Già a febbraio la Commissione europea aveva proposto agli Stati Uniti di azzerare i dazi su tutti i beni industriali, non solo su auto ma anche su farmaci, chimica e macchinari. Lo ha rivelato la presidente della Commissione europea Ursula von der Leyen: “L’Europa è sempre pronta per un buon accordo. Quindi teniamo l’offerta sul tavolo. Ma siamo anche pronti a rispondere attraverso contromisure e difendere i nostri interessi”.
Se da un lato si tratta di una mano tesa per arrivare a un accordo senza passare per una guerra commerciale, allo stesso tempo, Bruxelles non ha alcuna intenzione di “aspettare all’infinito” il “reale impegno” degli Stati Uniti a sedersi al tavolo dei negoziati e quindi va avanti con le prime contromisure anche perché è oramai chiaro a tutti che Trump vede i dazi non come un passo negoziale, ma come una misura correttiva degli squilibri commerciali.
“Finché non vedremo progressi tangibili, lavoreremo lungo tre binari: difendere i nostri interessi attraverso contromisure; diversificare il nostro commercio attraverso nuovi accordi; impedire deviazioni commerciali dannose”, ha spiegato il commissario europeo al Commercio, Maroš Šefčovič in conferenza stampa al termine del Consiglio straordinario del Commercio, riunito a Lussemburgo. “Abbiamo convocato questa riunione per preservare l’unità dell’Ue ed è un obiettivo ampiamente raggiunto”, ha detto il sottosegretario all’Economia della Polonia (presidenza di turno dell’Unione), Michal Baranowski e il ministro dell’Economia tedesco, Robert Habeck, si è detto addirittura “colpito” da questa unità.
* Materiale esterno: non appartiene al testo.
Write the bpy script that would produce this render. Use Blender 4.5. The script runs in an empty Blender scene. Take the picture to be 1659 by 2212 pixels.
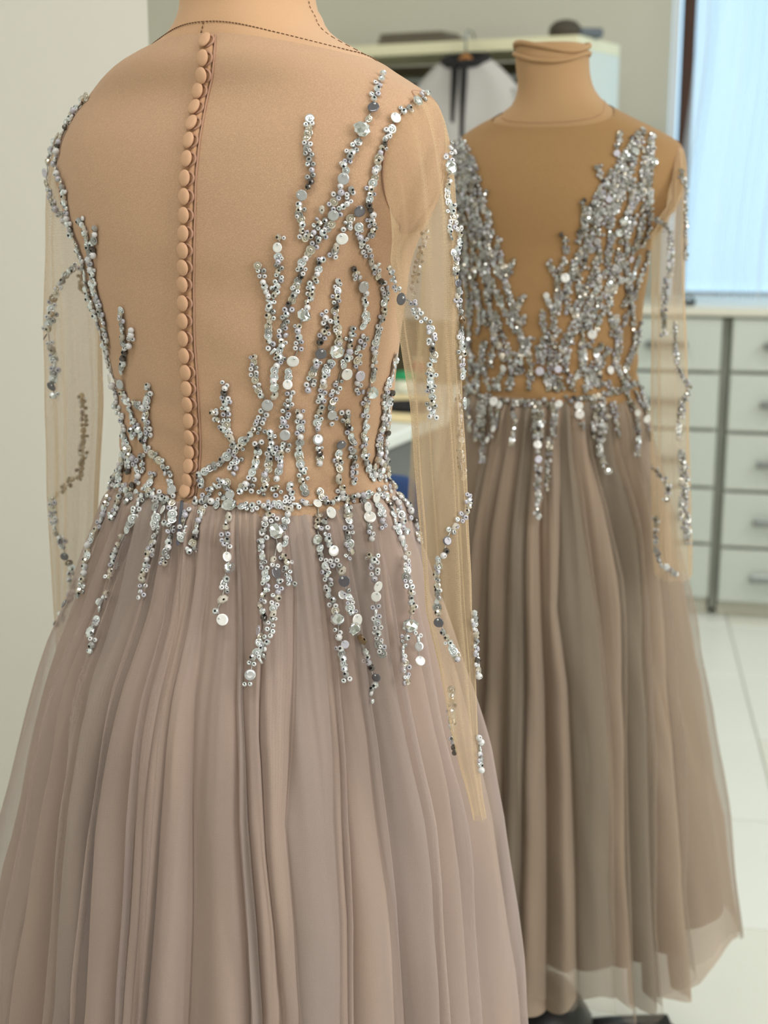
import bpy, math, random
from mathutils import Vector, Matrix, noise
from mathutils.bvhtree import BVHTree

S = bpy.context.scene
COL = S.collection
R = math.radians

# ------------------------------------------------------------------ camera
CAM_H, PITCH, FPX = 1.30, R(13.2), 3067.0
cam_d = bpy.data.cameras.new('camera')
cam = bpy.data.objects.new('camera', cam_d)
COL.objects.link(cam)
cam.location = (0, 0, CAM_H)
cam.rotation_euler = (R(90) - PITCH, 0, 0)
cam_d.sensor_fit = 'VERTICAL'
cam_d.sensor_height = 36.0
cam_d.lens = 36.0 * FPX / 2212
cam_d.clip_start = 0.02
cam_d.dof.use_dof = True
cam_d.dof.focus_distance = 1.17
cam_d.dof.aperture_fstop = 6.2
S.camera = cam

# ------------------------------------------------------------------ world and light
S.view_settings.view_transform = 'Standard'
S.view_settings.look = 'None'
S.view_settings.gamma = 1.0
S.view_settings.use_curve_mapping = False
S.view_settings.exposure = 0.0
S.cycles.transparent_max_bounces = 24
S.cycles.max_bounces = 8
S.cycles.sample_clamp_indirect = 6.0

w = bpy.data.worlds.new('sky')
S.world = w
w.use_nodes = True
bg = w.node_tree.nodes['Background']
bg.inputs['Color'].default_value = (0.50, 0.78, 1.0, 1)
bg.inputs['Strength'].default_value = 1.55


def area(name, loc, target, sx, sy, power, color):
    l = bpy.data.lights.new(name, 'AREA')
    l.shape = 'RECTANGLE'
    l.size, l.size_y = sx, sy
    l.energy = power
    l.color = color
    o = bpy.data.objects.new(name, l)
    COL.objects.link(o)
    o.location = loc
    o.rotation_euler = (Vector(target) - Vector(loc)).to_track_quat('-Z', 'Y').to_euler()
    return o


# daylight falling through the big windows of the room behind the camera
area('window_daylight', (1.9, -0.3, 1.75), (-0.15, 1.3, 1.0), 1.3, 1.5, 38, (1.0, 0.965, 0.92))
area('window_daylight_far', (2.5, 2.7, 1.7), (0.9, 3.3, 0.2), 1.3, 1.3, 26, (0.90, 0.97, 1.0))
# unseen ceiling lamps, added to light the room (panels modelled below)
ADDED_LAMPS = [(-0.5, 0.3), (1.0, 0.3), (-0.6, 2.9), (1.2, 3.0)]
for lx, ly in ADDED_LAMPS:
    area('added_ceiling_light', (lx, ly, 2.66), (lx, ly, 0), 0.9, 0.3, 8, (1.0, 0.96, 0.90))

# ------------------------------------------------------------------ camera maths: a pixel of the 1659 x 2212 photograph -> a point
FW = Vector((0, math.cos(PITCH), -math.sin(PITCH)))
UP = Vector((0, math.sin(PITCH), math.cos(PITCH)))
EYE = Vector((0, 0, CAM_H))


def ray(x, y):
    return FW + Vector((1, 0, 0)) * ((x - 829.5) / FPX) + UP * ((1106 - y) / FPX)


def at(x, y, Y):
    d = ray(x, y)
    return EYE + d * (Y / d.y)


def at_z(x, y, z):
    d = ray(x, y)
    return EYE + d * ((z - CAM_H) / d.z)


def proj(P):
    d = P - EYE
    zc = d.dot(FW)
    return 829.5 + FPX * d.x / zc, 1106 - FPX * d.dot(UP) / zc


def zdepth(P):
    return (P - EYE).dot(FW)


def lerp_table(tab, x):
    if x <= tab[0][0]:
        return tab[0][1:]
    for a, b in zip(tab, tab[1:]):
        if x <= b[0]:
            t = (x - a[0]) / (b[0] - a[0])
            return tuple(p + (q - p) * t for p, q in zip(a[1:], b[1:]))
    return tab[-1][1:]


def pts(s):
    return [tuple(float(v) for v in p.split(',')) for p in s.split()]


def sstep(a, b, x):
    t = max(0.0, min(1.0, (x - a) / (b - a)))
    return t * t * (3 - 2 * t)


# ------------------------------------------------------------------ materials
MATS = {}


def srgb(r, g, b):
    f = lambda c: c / 12.92 if c <= 0.04045 else ((c + 0.055) / 1.055) ** 2.4
    return (f(r / 255), f(g / 255), f(b / 255), 1)


def mat(name, color, rough=0.6, metallic=0.0, spec=0.5, coat=0.0, bump=None, vary=0.0, vscale=6.0, sheen=0.0):
    m = bpy.data.materials.new(name)
    m.use_nodes = True
    nt = m.node_tree
    b = nt.nodes['Principled BSDF']
    b.inputs['Base Color'].default_value = color
    b.inputs['Roughness'].default_value = rough
    b.inputs['Metallic'].default_value = metallic
    b.inputs['Specular IOR Level'].default_value = spec
    b.inputs['Coat Weight'].default_value = coat
    b.inputs['Sheen Weight'].default_value = sheen
    tc = nt.nodes.new('ShaderNodeTexCoord')
    if vary:
        n = nt.nodes.new('ShaderNodeTexNoise')
        n.inputs['Scale'].default_value = vscale
        n.inputs['Detail'].default_value = 5
        nt.links.new(tc.outputs['Object'], n.inputs['Vector'])
        mx = nt.nodes.new('ShaderNodeMix')
        mx.data_type = 'RGBA'
        mx.inputs[6].default_value = tuple(c * (1 - vary) for c in color[:3]) + (1,)
        mx.inputs[7].default_value = tuple(min(1, c * (1 + vary)) for c in color[:3]) + (1,)
        nt.links.new(n.outputs['Fac'], mx.inputs[0])
        nt.links.new(mx.outputs[2], b.inputs['Base Color'])
    if bump and bump[2] == 'weave':
        vn = nt.nodes.new('ShaderNodeTexVoronoi')
        vn.inputs['Scale'].default_value = bump[0]
        vn.inputs['Randomness'].default_value = 0.4
        nt.links.new(tc.outputs['UV'], vn.inputs['Vector'])
        mr = nt.nodes.new('ShaderNodeMapRange')
        mr.inputs['From Max'].default_value = 0.7
        mr.inputs['To Min'].default_value = 0.80
        mr.inputs['To Max'].default_value = 1.10
        nt.links.new(vn.outputs['Distance'], mr.inputs['Value'])
        mm_ = nt.nodes.new('ShaderNodeMix')
        mm_.data_type = 'RGBA'
        mm_.blend_type = 'MULTIPLY'
        mm_.inputs[0].default_value = 1.0
        src_ = b.inputs['Base Color'].links[0].from_socket if b.inputs['Base Color'].links else None
        if src_: nt.links.new(src_, mm_.inputs[6])
        else: mm_.inputs[6].default_value = color
        nt.links.new(mr.outputs['Result'], mm_.inputs[7])
        nt.links.new(mm_.outputs[2], b.inputs['Base Color'])
    if bump:
        sc, st, kind = bump
        if kind == 'weave':
            t = nt.nodes.new('ShaderNodeTexVoronoi')
            src = 'UV'
        else:
            t = nt.nodes.new('ShaderNodeTexNoise')
            src = 'Object'
        t.inputs['Scale'].default_value = sc
        nt.links.new(tc.outputs[src], t.inputs['Vector'])
        bp = nt.nodes.new('ShaderNodeBump')
        bp.inputs['Strength'].default_value = st
        bp.inputs['Distance'].default_value = 0.002
        nt.links.new(t.outputs[0], bp.inputs['Height'])
        nt.links.new(bp.outputs['Normal'], b.inputs['Normal'])
    MATS[name] = m
    return m


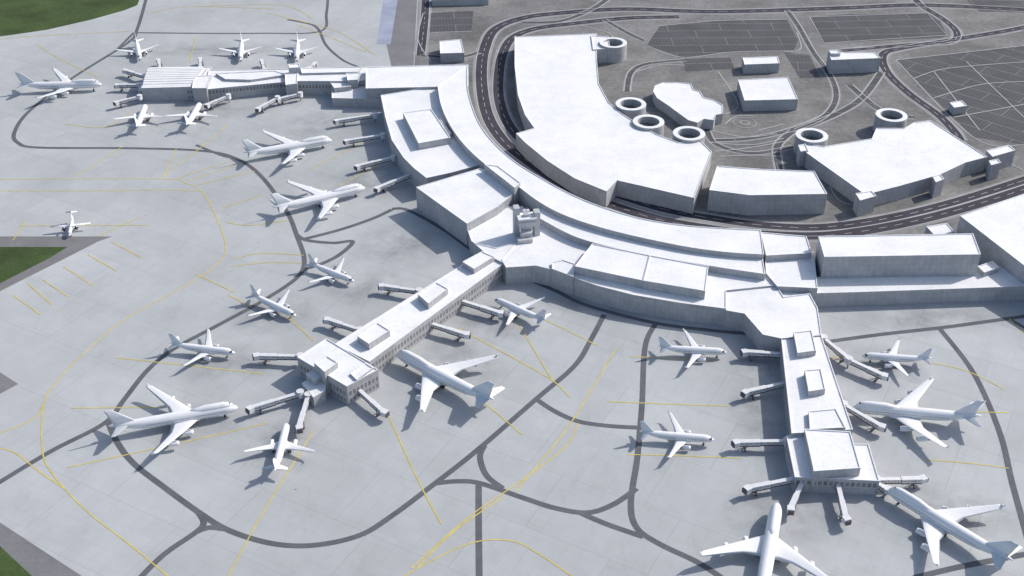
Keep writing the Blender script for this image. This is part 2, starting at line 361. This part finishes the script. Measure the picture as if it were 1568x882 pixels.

In realtà il vicepremier e ministro degli Esteri italiano, Antonio Tajani, si era presentato con la richiesta di posticipare a fine mese l’entrata in vigore delle contromisure, per lasciare più tempo alla trattativa. Proposta subito abortita: “Le tempistiche sono dettate da ragioni legali, non è possibile posticipare”, ha replicato Šefčovič. Il capo della Farnesina ha comunque chiarito che l’Italia “non farà nulla che possa ostacolare il lavoro del commissario Šefčovič in cui ha la massima fiducia”. Nessun veto insomma, anche perché per respingere i dazi serve la maggioranza qualificata dei contrari.
Per quanto riguarda la risposta ai dazi americani (che valgono circa 25 miliardi di Euro), la prima parte (per 4,6 miliardi), che era congelata dalla precedente disputa commerciale, entrerà in vigore dal 15 aprile. La seconda, nuova, dal valore di oltre 18 miliardi, sarà applicabile dal 15 maggio. Entrambe saranno votate mercoledì. Dalla lista, secondo quanto riporta il Financial Times, sarebbe stato escluso il bourbon su pressante richiesta di Francia, Italia e Irlanda dopo che Trump aveva minacciato una ritorsione del 200% su vini e champagne.
Tutto questo al termine di una giornata a dir poco caotica. Come spesso accade aveva cominciato Donald Trump in mattinata minacciando senza molti giri di parole di aumentare le tariffe sulla Cina di un ulteriore 50%, a partire dal 9 aprile, se Pechino non ritirerà le sue tariffe di ritorsione del 34% entro domani. In un post sui social media, il Presidente degli Stati Uniti ha anche affermato che “tutti i colloqui con la Cina riguardanti i loro incontri richiesti con noi saranno interrotti”.
Nel pomeriggio si è poi diffusa una notizia che lo steso Trump avrebbe rimandato di novanta giorni l’applicazione delle tariffe doganali. Il caos è esploso quando Fox News ha chiesto a Kevin Hassett, direttore del Consiglio economico nazionale, se l’amministrazione Trump stesse prendendo in considerazione una pausa di 90 giorni e lui ha dato una risposta piuttosto vaga. La Casa Bianca ha poi liquidato la notizia come “fake news”.
Infine Peter Navarro, considerato l’architetto dei piani tariffari di Trump, ha respinto la richiesta di Elon Musk di ‘zero tariffe’ tra Stati Uniti ed Europa, definendo l’amministratore delegato di Tesla: un “assemblatore di auto” che importa componenti da altri Paesi. Il che riporta la discussione a quale sia la buona volontà delle parti, mentre ancora una volta i mercati hanno bruciato miliardi di Euro.